It requires political action, but this could happen without politicizing it.
Irresponsible actors have politicized the facts themselves. Trump didn’t run on “climate change exists and I am going to make it worse”. Instead, he ran on “climate change is a Marxist China hoax, now eat my beautiful clean coal!”
In the past, when it wasn’t quite as urgent that we act, there was a relatively broad societal consensus that it made sense to protect the environment. But now that some people actually feel extremely threatened in their wealth by climate action, we are experiencing an this frenzied attack on our collective intelligence from the right.
Blaming liberal/left-wing/green political actors for “politicizing” climate change is just victim-blaming.

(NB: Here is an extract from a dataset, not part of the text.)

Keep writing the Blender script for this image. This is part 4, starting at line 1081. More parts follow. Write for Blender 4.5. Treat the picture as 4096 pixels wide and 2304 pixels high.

The ones who have given up on a shared, science-based reality are the fascists and the gonservatives.
If politicians recognize the need to do something, they might do it even if they do not center their campaign around it.
Sure but you’ll still have to explain to people what the hell you’re doing there.
Canada’s carbon dividend system appears to be a good idea fucked up through a mix of suboptimal implementation (including being hampered by state-level gonservatives), bad own PR, and successful negative campaigns from bad actors.
But … there’s one side in the conversation that is refuting basic facts. This unshared reality is making it impossible to depoliticize the debate. The country can either take a hiatus from democracy entirely, or finds a way to force right-wing politicians to deal with reality again.
And it’s not all about academic debates either, as someone needs to define desired outcomes, e.g., who to prioritize, today’s seniors, tomorrow’s refugees, today’s rich people, etc.